Job Experience

The single most valued job qualification for hiring, promoting, and developing employees is job experience. The most commonly used dimension of job experience is Length of Job Experience.

The true value of job experience involves three levels of job experience, none of which are related to length of job experience. The simplest level of job experience is observation, being in an environment in which something happened (I watched someone do it). For example, attend a sales meeting to watch and listen as a committee develops a new incentive program.

The second level is Indirect Participation, exerting some influence on something (I helped to do it). For example, participate as a member of a committee charged with developing a new sales incentive program.

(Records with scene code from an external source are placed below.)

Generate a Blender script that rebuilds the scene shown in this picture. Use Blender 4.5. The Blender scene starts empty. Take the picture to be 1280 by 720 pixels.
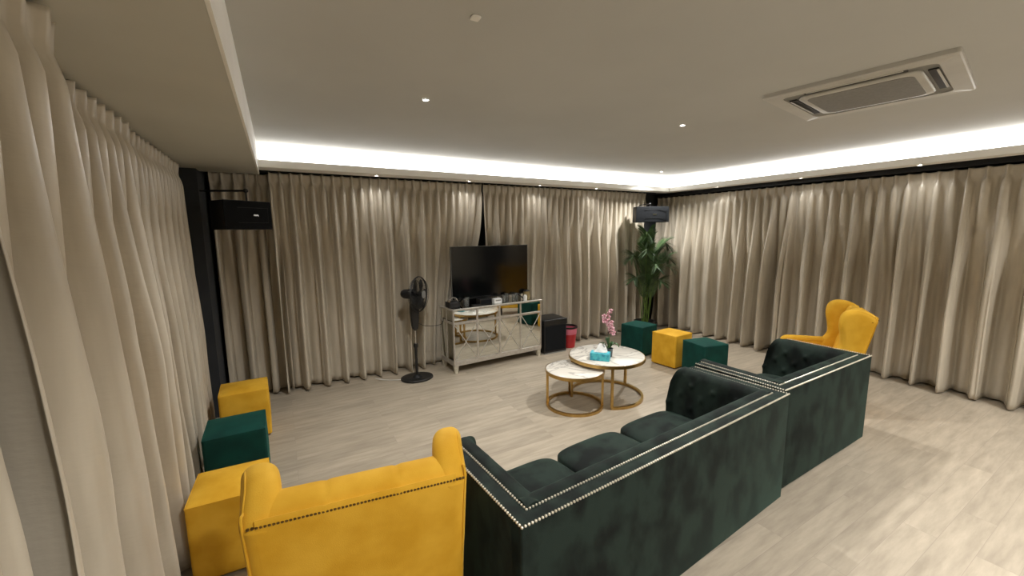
import bpy, bmesh, math, random
from math import sin, cos, pi, radians as rad, exp, sqrt
from mathutils import Vector, Matrix, noise

S = bpy.context.scene
COL = S.collection

# ------------------------------------------------------------------ camera
cam_d = bpy.data.cameras.new('camera')
cam = bpy.data.objects.new('camera', cam_d)
COL.objects.link(cam)
cam_d.sensor_width = 36
cam_d.lens = 503 * 36 / 1280
cam_d.clip_start = 0.05
cam.matrix_world = Matrix(((0.86513964, 0.07780802, -0.4954587, 0),
                           (-0.50141089, 0.11256163, -0.85785605, 0),
                           (-0.01097845, 0.99059366, 0.13639532, 1.8),
                           (0, 0, 0, 1)))
S.camera = cam

# ------------------------------------------------------------------ world, exposure, tuning
EXPOSURE = 1.6
COVE_L = 2.1            # radiance of the glowing panels standing for the lit cove wall
DOWN_W = 54.0           # watts of each ceiling downlight
LEDGE_W = 1.9           # watts of each small downlight in the cove ledge
wd = bpy.data.worlds.new('world'); S.world = wd
wd.use_nodes = True
wd.node_tree.nodes['Background'].inputs[0].default_value = (1.0, 0.93, 0.82, 1)
wd.node_tree.nodes['Background'].inputs[1].default_value = 0.02
S.view_settings.view_transform = 'Standard'
S.view_settings.look = 'None'
S.view_settings.gamma = 1
S.view_settings.exposure = EXPOSURE
S.view_settings.use_curve_mapping = False
S.cycles.use_denoising = True
S.cycles.sample_clamp_indirect = 6
S.cycles.max_bounces = 10
S.cycles.diffuse_bounces = 5
WARM = (1.0, 0.98, 0.95)
WHITE = (1.0, 0.985, 0.97)

# ------------------------------------------------------------------ materials
def lin(c):
    if isinstance(c, str):
        c = [int(c[i:i + 2], 16) / 255 for i in (0, 2, 4)]
        c = [x / 12.92 if x <= .04045 else ((x + .055) / 1.055) ** 2.4 for x in c]
    return (c[0], c[1], c[2], 1)

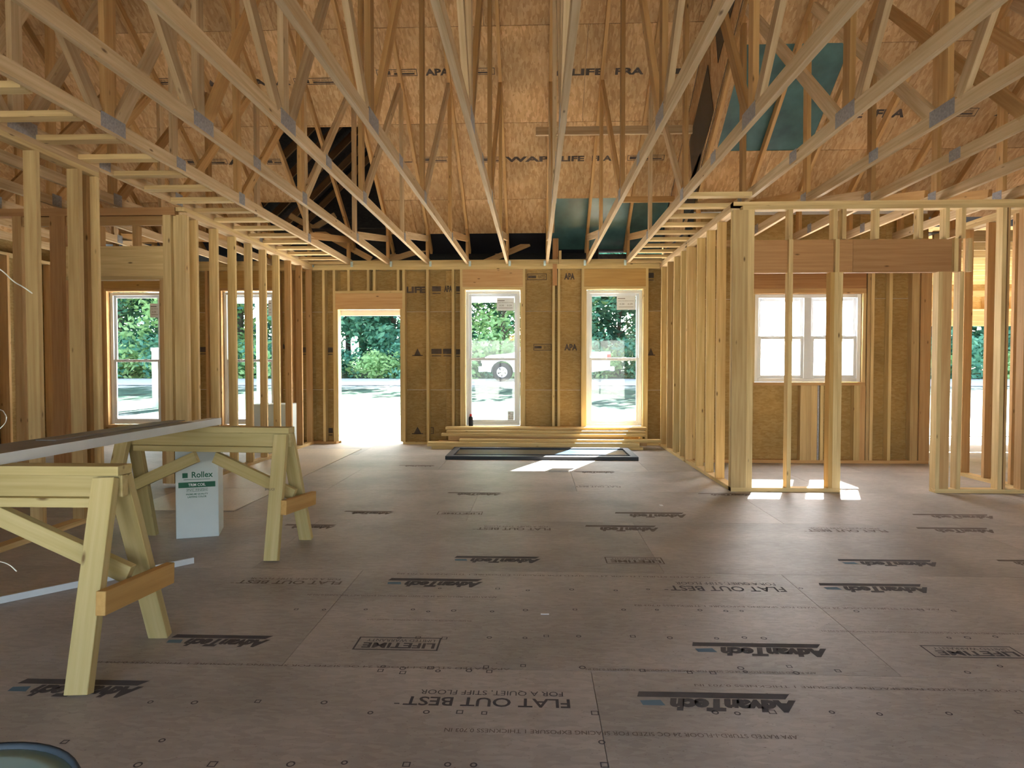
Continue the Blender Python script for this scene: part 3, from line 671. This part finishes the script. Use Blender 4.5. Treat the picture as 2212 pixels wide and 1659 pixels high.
# far wall of right room with twin window
wy = root('wall_right_far', (3.4, 8, 0), 'sheathed wall behind the right room with a twin window', 'wall', kind='structure')
Y8 = 8.0; x8 = lambda px: XY(px, Y8); z8 = lambda py: ZY(py, Y8, 1750)
WA, WB, WC, WD_ = x8(1630), x8(1862), z8(826), z8(634)
bx('top_plate', (XR, 4.86), (Y8, Y8+.089), (TOP-.076, TOP), 'warm', wy); bx('bottom_plate', (XR, 4.86), (Y8, Y8+.089), (0, .038), 'warm', wy)
bx('header', (WA-.04, WB+.04), (Y8+.003, Y8+.08), (2.17, 2.45), 'header', wy)
bx('header_plate', (WA-.04, WB+.04), (Y8, Y8+.089), (WD_, 2.168), 'warm', wy); bx('sill_plate', (WA-.04, WB+.04), (Y8-.005, Y8+.089), (WC-.038, WC), 'warm', wy)
for x in (WA-.04, WB+.002): bx('jack_stud', (x, x+.038), (Y8, Y8+.089), (WC, WD_), 'stud', wy)
for (px, w, m_) in [(1620, .038, 'stud'), (1872, .038, 'stud'), (1880, .04, 'stud'), (1919, .038, 'studw'), (1968, .09, 'stud'), (1987, .13, 'warm')]: bx('stud', (x8(px), x8(px)+w), (Y8, Y8+.089), (.038, TOP-.076), m_, wy)
for (px, w, m_) in [(1703, .038, 'studw'), (1730, .07, 'stud'), (1742, .07, 'stud'), (1754, .07, 'stud'), (1767, .02, 'plate'), (1773, .038, 'studw'), (1846, .07, 'studw'), (1858, .07, 'warm')]: bx('cripple', (x8(px), x8(px)+w), (Y8+.0, Y8+.089), (.038, WC-.039), m_, wy)
sheath(wy, XR+.09, 4.86, -.02, 3.1, Y8+.09, [(WA, WB, WC, WD_)], seams=(2.05,), xs=(3.3, 4.35))
sheath(wy, XR+.09, 4.86, -.3, 3.15, Y8+.105, [(WA, WB, WC, WD_)], m='paint', t=.003)  # same added wrap, sealing the seams of this wall against light
window('window_5', WA+.006, WB-.006, WC+.006, WD_-.006, Y8+.03, 'twin white window with white glare added to its glass in the right room', twin=True, glare=True)
ws = root('wall_right_side', (2.1, 8.9, 0), 'sheathed outer wall behind the right stud partition', 'wall', kind='structure')
for (ya, yb) in ((8.1, 9.0), (9.002, D+.6)): slab('sheathing', [(2.03, ya, -.02), (2.03, yb, -.02), (2.03, yb, 3.3), (2.03, ya, 3.3)], .012, 'walls', ws)
# partition further right
wz = root('wall_right_hall', (4.7, 7, 0), 'short hall partition of studs at the far right', 'wall', kind='structure')
bx('top_plate', (4.68, 4.769), (YC+.09, 7.2), (TOP-.038, TOP), 'stud', wz); bx('top_plate', (4.68, 4.769), (YC+.09, 7.2), (TOP-.076, TOP-.0385), 'stud', wz); bx('bottom_plate', (4.68, 4.769), (YC+.09, 7.2), (0, .038), 'stud', wz)
for y in (6.40, 6.775, 7.126): stud_y(wz, y, 4.68, 4.769, m='warm')
# right outer wall and garage wing
wq = root('wall_right_outer', (7.35, 2, 0), 'sheathed right outer wall', 'wall', kind='structure')
for i in range(24):
    y = -3.3+.4064*i
    bx('stud', (7.26, 7.4), (y, y+.038), (.038, TOP), 'warm', wq)
bx('top_plate', (7.26, 7.4), (-3.3, YC), (TOP-.038, TOP), 'stud', wq); bx('bottom_plate', (7.26, 7.4), (-3.3, YC), (0, .038), 'stud', wq)
for (ya, yb, za, zb_) in [(-3.3, .8, -.02, 3.0), (.8, 4.4, -.02, 3.0), (4.4, 8.1, -.02, 3.0)]:
    slab('sheathing', [(7.41, ya, za), (7.41, yb, za), (7.41, yb, zb_), (7.41, ya, zb_)], .012, 'walls', wq)
wg = root('wall_wing', (8, 12.5, -.3), 'far wing wall with a header over its wide opening', 'wall', kind='structure')
YG = 12.5; xg = lambda px: XY(px, YG); zg = lambda py: ZY(py, YG, 2060)
bx('header', (7.3, 9.6), (YG, YG+.08), (zg(704), zg(672)), 'warm', wg); bx('top_plate', (5, 12), (YG, YG+.089), (zg(640), zg(628)), 'warm', wg); bx('header_plate', (7.3, 9.6), (YG-.01, YG+.089), (zg(672), zg(668)), 'stud', wg)
for x in (7.5, 8.1, 8.6, 9.1): bx('cripple', (x, x+.038), (YG, YG+.089), (zg(668), zg(640)), 'stud', wg)
for x in (5.2, 5.8, 6.4, 7.0, 7.25, 9.62, 10.2, 11): bx('stud', (x, x+.038), (YG, YG+.089), (-.3, zg(640)), 'stud', wg)
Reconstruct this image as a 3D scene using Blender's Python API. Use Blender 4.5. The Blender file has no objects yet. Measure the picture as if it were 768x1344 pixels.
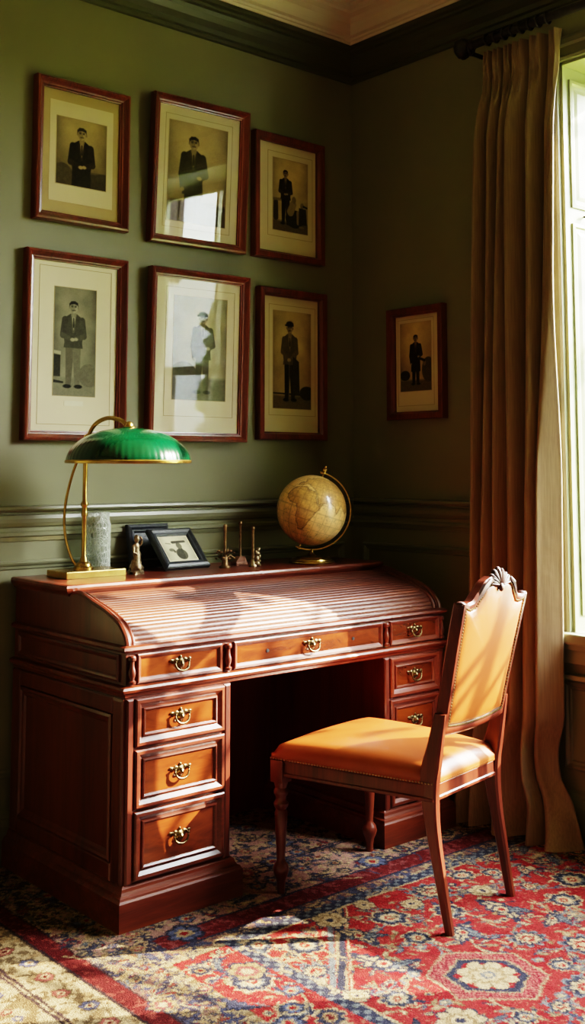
import bpy, bmesh, math, random
import numpy as np
from mathutils import Vector, Matrix

random.seed(7)
RNG = np.random.default_rng(11)
scene = bpy.context.scene
col = scene.collection
PI = math.pi

# ------------------------------------------------------------------ materials
def mat_new(name):
    m = bpy.data.materials.new(name)
    m.use_nodes = True
    nt = m.node_tree
    return m, nt, nt.nodes['Principled BSDF']

def N(nt, kind, **inp):
    n = nt.nodes.new(kind)
    for k, v in inp.items():
        n.inputs[k.replace('_', ' ')].default_value = v
    return n

def ramp(nt, stops):
    r = nt.nodes.new('ShaderNodeValToRGB')
    els = r.color_ramp.elements
    els[0].position, els[0].color = stops[0][0], (*stops[0][1], 1)
    els[1].position, els[1].color = stops[-1][0], (*stops[-1][1], 1)
    for p, c in stops[1:-1]:
        e = els.new(p); e.color = (*c, 1)
    return r

def simple(name, c, rough=.5, metal=0.0, noise=.0, nscale=30, bump=0.0, coat=0.0, spec=.5, sheen=0.0):
    m, nt, b = mat_new(name)
    b.inputs['Roughness'].default_value = rough
    b.inputs['Metallic'].default_value = metal
    b.inputs['Coat Weight'].default_value = coat
    b.inputs['Coat Roughness'].default_value = .12
    b.inputs['Specular IOR Level'].default_value = spec
    b.inputs['Sheen Weight'].default_value = sheen
    tc = nt.nodes.new('ShaderNodeTexCoord')
    nz = N(nt, 'ShaderNodeTexNoise', Scale=nscale, Detail=5.0)
    nt.links.new(tc.outputs['Object'], nz.inputs['Vector'])
    lo = tuple(x * (1 - noise) for x in c); hi = tuple(min(1, x * (1 + noise)) for x in c)
    r = ramp(nt, [(.3, lo), (.7, hi)])
    nt.links.new(nz.outputs['Fac'], r.inputs['Fac'])
    nt.links.new(r.outputs['Color'], b.inputs['Base Color'])
    if bump:
        bp = N(nt, 'ShaderNodeBump', Strength=bump, Distance=.004)
        nt.links.new(nz.outputs['Fac'], bp.inputs['Height'])
        nt.links.new(bp.outputs['Normal'], b.inputs['Normal'])
    return m

def wood(name, dark, mid, light, along='x', scale=9.0, rough=.3, coat=.5, bump=.05, stretch=12.0):
    m, nt, b = mat_new(name)
    tc = nt.nodes.new('ShaderNodeTexCoord')
    mp = nt.nodes.new('ShaderNodeMapping')
    s = {'x': (1 / stretch, 1, 1), 'y': (1, 1 / stretch, 1), 'z': (1, 1, 1 / stretch)}[along]
    mp.inputs['Scale'].default_value = s
    nt.links.new(tc.outputs['Object'], mp.inputs['Vector'])
    n1 = N(nt, 'ShaderNodeTexNoise', Scale=scale * 4, Detail=7.0, Roughness=.65, Distortion=1.2)
    n2 = N(nt, 'ShaderNodeTexNoise', Scale=scale * .6, Detail=3.0, Distortion=.8)
    nt.links.new(mp.outputs[0], n1.inputs['Vector']); nt.links.new(mp.outputs[0], n2.inputs['Vector'])
    mx = nt.nodes.new('ShaderNodeMath'); mx.operation = 'ADD'
    hm = nt.nodes.new('ShaderNodeMath'); hm.operation = 'MULTIPLY'; hm.inputs[1].default_value = .5
    nt.links.new(n1.outputs['Fac'], mx.inputs[0]); nt.links.new(n2.outputs['Fac'], mx.inputs[1])
    nt.links.new(mx.outputs[0], hm.inputs[0])
    r = ramp(nt, [(.36, dark), (.5, mid), (.66, light)])
    nt.links.new(hm.outputs[0], r.inputs['Fac'])
    nt.links.new(r.outputs['Color'], b.inputs['Base Color'])
    b.inputs['Roughness'].default_value = rough
    b.inputs['Coat Weight'].default_value = coat
    b.inputs['Coat Roughness'].default_value = .15
    bp = N(nt, 'ShaderNodeBump', Strength=bump, Distance=.002)
    nt.links.new(n1.outputs['Fac'], bp.inputs['Height'])
    nt.links.new(bp.outputs['Normal'], b.inputs['Normal'])
    return m

def vcol_mat(name, rough=.9, bump=0.0, bscale=400, spec=.2, coat=0.0, metal=0.0):
    m, nt, b = mat_new(name)
    a = nt.nodes.new('ShaderNodeVertexColor'); a.layer_name = 'Col'
    nt.links.new(a.outputs['Color'], b.inputs['Base Color'])
    b.inputs['Roughness'].default_value = rough
    b.inputs['Specular IOR Level'].default_value = spec
    b.inputs['Coat Weight'].default_value = coat
    b.inputs['Coat Roughness'].default_value = .1
    if bump:
        tc = nt.nodes.new('ShaderNodeTexCoord')
        nz = N(nt, 'ShaderNodeTexNoise', Scale=bscale, Detail=2.0)
        nt.links.new(tc.outputs['Object'], nz.inputs['Vector'])
        bp = N(nt, 'ShaderNodeBump', Strength=bump, Distance=.004)
        nt.links.new(nz.outputs['Fac'], bp.inputs['Height'])
        nt.links.new(bp.outputs['Normal'], b.inputs['Normal'])
    return m

def pane_mat(name, f0):
    """thin pane: clear, with a Schlick mirror term that is the same from both sides"""
    m, nt, b = mat_new(name)
    nt.nodes.remove(b)
    out = nt.nodes['Material Output']
    lw = nt.nodes.new('ShaderNodeLayerWeight'); lw.inputs['Blend'].default_value = .5
    pw = nt.nodes.new('ShaderNodeMath'); pw.operation = 'POWER'; pw.inputs[1].default_value = 5
    ma = nt.nodes.new('ShaderNodeMath'); ma.operation = 'MULTIPLY_ADD'; ma.inputs[1].default_value = min(1, 20 * f0) * (1 - f0); ma.inputs[2].default_value = f0
    nt.links.new(lw.outputs['Facing'], pw.inputs[0]); nt.links.new(pw.outputs[0], ma.inputs[0])
    tr = nt.nodes.new('ShaderNodeBsdfTransparent'); tr.inputs[0].default_value = (.97, .98, .97, 1)
    gl = nt.nodes.new('ShaderNodeBsdfGlossy'); gl.inputs['Roughness'].default_value = .01
    mx = nt.nodes.new('ShaderNodeMixShader')
    nt.links.new(ma.outputs[0], mx.inputs[0]); nt.links.new(tr.outputs[0], mx.inputs[1]); nt.links.new(gl.outputs[0], mx.inputs[2])
    nt.links.new(mx.outputs[0], out.inputs['Surface'])
    return m

M = {}
M['wall'] = simple('olive_wall_paint', (.184, .178, .104), .5, noise=.05, nscale=3, bump=.02, spec=.35)
M['trim'] = simple('olive_trim_paint', (.168, .168, .102), .33, noise=.04, nscale=5, spec=.5)
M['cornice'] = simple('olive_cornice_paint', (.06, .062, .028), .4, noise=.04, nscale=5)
M['ceiling'] = simple('cream_ceiling_paint', (.62, .57, .47), .8, noise=.03, nscale=3)
M['reveal'] = simple('pale_green_paint', (.25, .27, .15), .4, noise=.04, nscale=4)
M['sill'] = simple('sill_paint', (.27, .28, .18), .4, noise=.04, nscale=4)
M['back'] = simple('far_wall_paint', (.20, .15, .09), .7, noise=.05, nscale=2)
M['floorwood'] = wood('dark_oak_floor', (.02, .01, .006), (.05, .025, .012), (.09, .05, .025), 'y', 6)
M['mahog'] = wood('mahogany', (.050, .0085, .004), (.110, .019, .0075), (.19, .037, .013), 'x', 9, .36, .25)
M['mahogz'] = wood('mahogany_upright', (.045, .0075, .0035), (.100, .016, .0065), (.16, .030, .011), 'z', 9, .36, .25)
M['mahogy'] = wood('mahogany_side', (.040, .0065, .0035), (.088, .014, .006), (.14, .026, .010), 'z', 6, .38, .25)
M['veneer'] = wood('amber_veneer', (.06, .011, .003), (.15, .027, .0055), (.25, .052, .010), 'x', 5, .26, .6, .03, 3.5)
M['framewood'] = wood('picture_frame_wood', (.055, .009, .005), (.125, .020, .009), (.21, .040, .017), 'z', 14, .32, .35)
M['tambour'] = wood('tambour_slats', (.042, .0095, .005), (.095, .021, .0085), (.155, .038, .015), 'x', 14, .42, .2, .05, 20)
M['carved'] = wood('carved_mahogany', (.02, .005, .003), (.045, .010, .006), (.08, .018, .010), 'z', 14, .48, .08)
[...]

The third and most intense level of job experience is direct participation, being responsible or accountable for making the decision and the results of that decision (I did it or I managed those who did it). For example, assign a committee to develop a new sales incentive program, guide their progress, and approve the program for implementation.

Therefore, the true measure of job experience is not length of experience but rather the intensity and depth of exposure to each of these three levels of experience.

In conclusion, there is one qualification which is common to most successful employees—it is the quality, depth, relevance, and number of different types of experiences to which these individuals have been exposed. As Ebenezer Scrooge discovered, experience, the acquired knowledge, skill, or technique resulting from actually living through an event or events, is the ultimate teacher.